94. Niet alleen is een één-op-één doorrekening van kosten in tarieven niet verplicht, bovendien doet de CREG op aanneembare feitelijke gronden gelden dat de kosten die Elia oploopt voor uitvoering van haar wettelijke taken niet eenheid per eenheid toewijsbaar zijn aan de ene en de andere dienst dan wel netgebruiker. De materiële structuur van het net is van die aard (…) dat het niet mogelijk is om de kost die op een bepaald gedeelte van het net betrekking heeft tot te wijzen, aan een bepaalde netgebruiker, en de fysieke eigenschappen van elektriciteit zijn van die aard dat een bepaald gedeelte van het net niet geacht kan worden gebruikt te zijn voor de levering van een bepaalde hoeveelheid elektriciteit.
(…)
95. Daarenboven verzetten bepaalde rechtsregels zich tegen één-op-één doorrekening, hetgeen even zovele verdere aanwijzingen zijn dat de door de eiseressen voorgestane verplichting in die zin niet bestaat.
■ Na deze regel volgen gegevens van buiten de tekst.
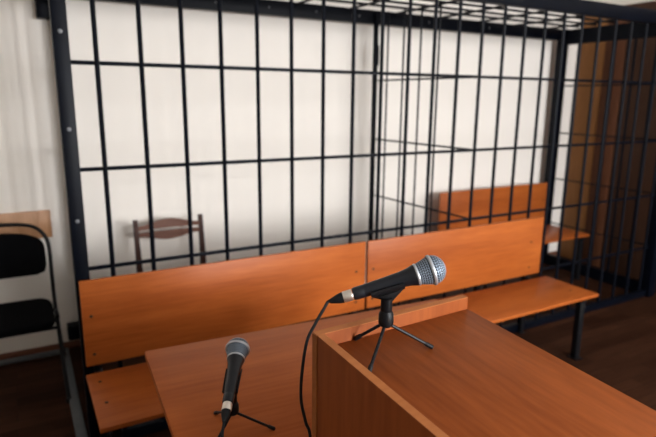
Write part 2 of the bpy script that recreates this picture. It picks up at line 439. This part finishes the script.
# ------------------------------------------------------------------ microphones
def frame_from(direction, roll=0):
    z = Vector(direction).normalized(); x = Vector((0, 0, 1)).cross(z).normalized(); y = z.cross(x)
    return Matrix((x, y, z)).transposed().to_4x4() @ Matrix.Rotation(roll, 4, 'Z')
BR = .0272                                        # head radius
def make_mic(name, label, ballc, direction):
    """local z runs along the handle, origin at the centre of the head"""
    r = thing(name, label, 'microphone', ballc, 0, 'handheld microphones')
    r.rotation_mode = 'QUATERNION'; r.rotation_quaternion = frame_from(direction).to_quaternion()
    obj('handle', lathe([(0, -.148), (.0095, -.148), (.0112, -.1465), (.0116, -.142), (.0118, -.128), (.0116, -.1275), (.0118, -.126), (.0128, -.09), (.0142, -.06), (.0163, -.042), (.0186, -.034), (.0192, -.0315), (.0192, -.030), (0, -.030)], 36), M['micbody'], r)
    obj('neck_ring', lathe([(.0150, -.0298), (.0198, -.0298), (.0204, -.0288), (.0204, -.0262), (.0198, -.0252), (.0150, -.0252)], 40), M['micring'], r)
    obj('band', lathe([(BR - .003, -.0025), (BR + .0003, -.0025), (BR + .0009, -.0015), (BR + .0009, .0020), (BR + .0003, .0030), (BR - .003, .0030)], 48), M['micring'], r)
    core = [(0, -.0255), (.0186, -.0255), (BR - .0022, -.003)] + [((BR - .0018) * math.cos(R(a)), .003 + (BR - .0055) * math.sin(R(a))) for a in range(0, 90, 10)] + [(0, .003 + BR - .0055)]
    obj('foam', lathe(core, 40), M['micfoam'], r)
    bm = bmesh.new(); seg = 30
    for prof in ([(.0192 + (BR - .0008 - .0192) * t / 6, -.0252 + .0225 * t / 6) for t in range(7)],
                 [((BR - .0004) * math.cos(R(a)), .003 + (BR - .0040) * math.sin(R(a))) for a in (0, 11, 22, 33, 44, 55, 66, 77)]):
        rings = [[bm.verts.new((q * math.cos(2 * math.pi * (j + .5 * (i % 2)) / seg), q * math.sin(2 * math.pi * (j + .5 * (i % 2)) / seg), z)) for j in range(seg)] for i, (q, z) in enumerate(prof)]
        for i, (a, b) in enumerate(zip(rings[:-1], rings[1:])):
            for j in range(seg): bm.faces.new((a[j], a[(j + 1) % seg], b[(j + 1) % seg], b[j]))
    bmesh.ops.wireframe(bm, faces=bm.faces[:], thickness=.0013, use_replace=True, use_even_offset=False)
    obj('grille', bm, M['micsilver'], r, 60)
    return r

def make_cable(label, ballc, direction, pts):
    d = Vector(direction).normalized(); c = Vector(ballc)
    r = thing('microphone_cable', label, 'cable', tuple(c - d * .1485), 0, 'microphone cables')
    m = frame_from(direction)
    obj('plug_sleeve', lathe([(0, -.0175), (.0098, -.0175), (.0102, -.0165), (.0102, -.001), (.0098, 0), (0, 0)], 28, m.to_3x3().to_4x4()), M['plug'], r)
    obj('strain_relief', lathe([(0, -.043), (.0038, -.043), (.0048, -.040), (.0066, -.034), (.0092, -.025), (.0100, -.0178), (0, -.0178)], 24, m.to_3x3().to_4x4()), M['rubber'], r)
    s = c - d * (.1485 + .0415)
    P_ = smooth_path([s, s - d * .005] + [Vector(p) for p in pts], 8)
    obj('cord', W(TB(P_, .0030, 8), r), M['rubber'], r)
    return r

def make_stand(label, hub, zsurf, feet, ballc, direction, zf=None, slide=0.0):
    """hub = x, y of the stem; zf(x, y) gives the height of the surface under a foot"""
    hx, hy = hub; d = Vector(direction).normalized(); c = Vector(ballc)
    r = thing('microphone_stand', label, 'stand', (hx, hy, zsurf), 0, 'tripod microphone stands')
    hz = .050
    obj('hub', lathe([(0, hz - .004), (.0090, hz - .004), (.0134, hz), (.0140, hz + .006), (.0136, hz + .020), (.0106, hz + .026), (0, hz + .026)], 24), M['blackmetal'], r)
    # point of the handle's axis above the hub
    t = ((hx - c.x) * d.x + (hy - c.y) * d.y) / (d.x * d.x + d.y * d.y); ax = c + d * t - Vector((hx, hy, zsurf))
    obj('stem', lathe([(0, hz + .0262), (.0100, hz + .0262), (.0108, hz + .030), (.0102, hz + .050), (.0084, ax.z - .0370), (0, ax.z - .0370)], 24), M['blackmetal'], r)
    # clip: a sleeve open along its top, with a web down to the stem
    bm = bmesh.new(); m = frame_from(direction).to_3x3().to_4x4(); n = 18; L0, L1 = -.032 + slide, .030 + slide
    rows = []
    for k in range(n + 1):
        a = R(-90 - 86 + 172 * k / n)
        row = []
        for z, ri, ro in ((L0, .0138, .0168), (slide, .0143, .0176), (L1, .0157, .0182)):
            row.append([bm.verts.new(ax + (m @ Vector((q * math.cos(a), q * math.sin(a), z)))) for q in (ri, ro)])
        rows.append(row)
    for a, b in zip(rows[:-1], rows[1:]):
        for i in range(2):
            bm.faces.new((a[i][0], b[i][0], b[i + 1][0], a[i + 1][0])); bm.faces.new((a[i][1], a[i + 1][1], b[i + 1][1], b[i][1]))
        bm.faces.new((a[0][0], a[0][1], b[0][1], b[0][0])); bm.faces.new((a[2][0], b[2][0], b[2][1], a[2][1]))
    for row in (rows[0], rows[-1]):
        for i in range(2): bm.faces.new((row[i][0], row[i + 1][0], row[i + 1][1], row[i][1]))
    obj('clip', bm, M['rubber'], r)
    wb = bmesh.new(); rg = []; nseg = 16
    for hw, hl, zz in ((.0086, .0086, -.0375), (.0090, .0094, -.033), (.0094, .0125, -.028), (.0100, .0185, -.0235), (.0106, .0250, -.0195), (.0108, .0300, -.0165), (.0100, .0300, -.0155)):
        w = min(1, max(0, (zz + .0375) / .014))           # level at the stem, square to the handle at the clip
        base = ax + Vector((0, 0, zz)) * (1 - w) + (m @ Vector((0, zz, slide * .5))) * w
        dx = m @ Vector((1, 0, 0)); dl = (m @ Vector((0, 0, 1))); flat = Vector((dl.x, dl.y, 0)).normalized(); dl = (flat * (1 - w) + dl * w).normalized()
        rg.append([])
        for q in range(nseg):
            a = 2 * math.pi * q / nseg; cx, cy = math.cos(a), math.sin(a)
            rg[-1].append(wb.verts.new(base + dx * hw * math.copysign(abs(cx) ** .7, cx) + dl * hl * math.copysign(abs(cy) ** .7, cy)))
    for a, b in zip(rg[:-1], rg[1:]):
        for j in range(nseg): wb.faces.new((a[j], a[(j + 1) % nseg], b[(j + 1) % nseg], b[j]))
    wb.faces.new(rg[0][::-1]); wb.faces.new(rg[-1])
    obj('swivel', wb, M['rubber'], r)
    for a, rad in feet:
        a = R(a); ux, uy = math.cos(a), math.sin(a)
        zz = (zf(hx + rad * ux, hy + rad * uy) - zsurf) if zf else 0
        top = Vector((.006 * ux, .006 * uy, hz)); end = Vector((rad * ux, rad * uy, zz + .0042))
        lg = obj('leg', TB([top, top.lerp(end, .97)], .0030, 8), M['blackmetal'], r)
        q = (end - top).normalized()
        obj('rubber_foot', TB([end - q * .015, end - q * .012, end + q * .001, end + q * .003], [.0032, .0042, .0044, .0030], 10), M['rubber'], lg)
    return r

# front microphone on the lectern
d1 = Vector((.862, -.411, .297)).normalized(); c1 = (.334, -1.6045, 1.1885)
h1 = (.2560, -1.5790)
mic1 = make_mic('microphone', 'larger nearer black microphone with silver mesh head above the lectern, pointing right', c1, d1)
make_stand('black tripod stand on the lectern under the nearer microphone', h1, lect_z(*h1), ((-142, .092), (-22, .088), (122, .060)), c1, d1, lect_z)
make_cable('black cable hanging from the nearer microphone down the left side of the lectern', c1, d1,
           [(.156, -1.5275, 1.1205), (.139, -1.526, 1.094), (.124, -1.523, 1.062), (.115, -1.521, 1.00), (.113, -1.522, .95), (.117, -1.532, .91), (.121, -1.545, .87), (.11, -1.56, .70),
            (.10, -1.58, .40), (.09, -1.60, .10), (.07, -1.66, .012), (.02, -1.80, .0035), (.05, -2.1, .0035), (.02, -2.5, .0035)])
# small microphone on the table
d2 = Vector((.454, .814, .362)).normalized(); c2 = (.0971, -1.2303, .9285)
h2 = (.0620, -1.2860)
mic2 = dup(mic1); mic2.location = c2; mic2.rotation_quaternion = frame_from(d2).to_quaternion()
mic2['label'] = 'smaller farther black microphone with silver mesh head on the table, pointing up'
make_stand('black tripod stand on the table under the smaller microphone', h2, .7602, ((97.7, .0897), (-22.3, .0897), (-142.3, .0897)), c2, d2, None, -.014)
make_cable('black cable running from the smaller microphone over the near edge of the table', c2, d2,
           [(.000, -1.404, .847), (-.008, -1.424, .825), (-.014, -1.444, .792), (-.018, -1.462, .755), (-.020, -1.474, .70), (-.02, -1.50, .40), (-.03, -1.53, .10), (-.05, -1.60, .012),
            (-.08, -1.70, .0035), (-.06, -1.95, .0035), (-.09, -2.4, .0035)])

# ------------------------------------------------------------------ daylight through the windows
def area(name, loc, rot, sx, sy, energy, col, spread=180):
    l = bpy.data.lights.new(name, 'AREA'); l.shape = 'RECTANGLE'; l.size = sx; l.size_y = sy; l.energy = energy; l.color = col; l.spread = R(spread)
    o = bpy.data.objects.new(name, l); COL.objects.link(o); o.location = loc; o.rotation_euler = rot; return o
for i, (a, b) in enumerate(WINS):
    area('daylight', ((a + b) / 2, FO + .02, sum(WZ) / 2), (R(90), 0, 0), b - a, WZ[1] - WZ[0], (370, 370)[i], (.97, .98, 1.0))
w = bpy.data.worlds.new('sky'); SC.world = w; w.use_nodes = True
w.node_tree.nodes['Background'].inputs['Color'].default_value = (.75, .85, 1, 1)
w.node_tree.nodes['Background'].inputs['Strength'].default_value = .5

# ------------------------------------------------------------------ camera
cam = bpy.data.cameras.new('camera'); co = bpy.data.objects.new('camera', cam); COL.objects.link(co)
Rr = Vector((.87229, -.4889, .00926)); Uu = Vector((.09689, .19136, .97673)); Ff = Vector((.4793, .85109, -.21429))
mt = Matrix((Rr, Uu, -Ff)).transposed().to_4x4(); mt.translation = (-.29357, -2.33775, 1.48968); co.matrix_world = mt
cam.sensor_width = 36; cam.lens = 30.124; cam.clip_start = .05
cam.dof.use_dof = True; cam.dof.focus_distance = 1.0; cam.dof.aperture_fstop = 4.0
SC.camera = co
SC.view_settings.view_transform = 'Standard'; SC.view_settings.look = 'None'; SC.view_settings.gamma = 1
SC.view_settings.use_curve_mapping = False; SC.view_settings.exposure = -0.10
Zo stelt artikel 14(1) Verordening 714/2009 dat de tarieven voor nettoegang niet afstandsgebonden mogen zijn. In dezelfde zin bepaalt artikel 12, § 5, 8°, Elektriciteitswet dat de tarieven uniform zijn voor het grondgebied, hetgeen impliceert dat dichterbij gelegen netgebruikers ook zullen bijdragen voor verderaf gelegen netgebruikers. Dat betreft alvast geen één-op-één doorrekening.
Voorts stelt punt 3 van deel B van de Bijlage bij Verordening 838/2010 dat de jaarlijkse gemiddelde transmissietarieven ten laste van de producenten binnen een vork tussen 0 en 0,5 €/MWh moeten blijven, hetgeen een één-op-één doorrekening belet, indien deze tarieven volgens laatst vermelde berekening hoger mochten blijven. Overigens blijkt uit die wettelijke vork eveneens dat een nultarief voor het injectietarief niet onwettelijk is.
Er kan ook worden verwezen naar artikel 12, § 5, 7°, Elektriciteitswet, dat voorziet in de mogelijkheid van de zogenaamde 'benchmarking', dit is het vergelijken met vergelijkbare regelingen en praktijken, onder meer buitenlandse. Uit de mogelijkheid om met deze en andere richtsnoeren rekening te houden blijkt dat er één-op-één doorrekening zich niet opdringt.
Court finally admits that, on a legal point of view, “cost reflective grid tariffs” means tariffs that are globally covering no more than the costs (and profit margin) of the system operator, and not tariffs that, for each category of grid users, are in line with the grid costs that this category individually creates. In other words, "cost reflectiveness" is a rule playing at the level of the constitution of a grid budget, and not for its allocation.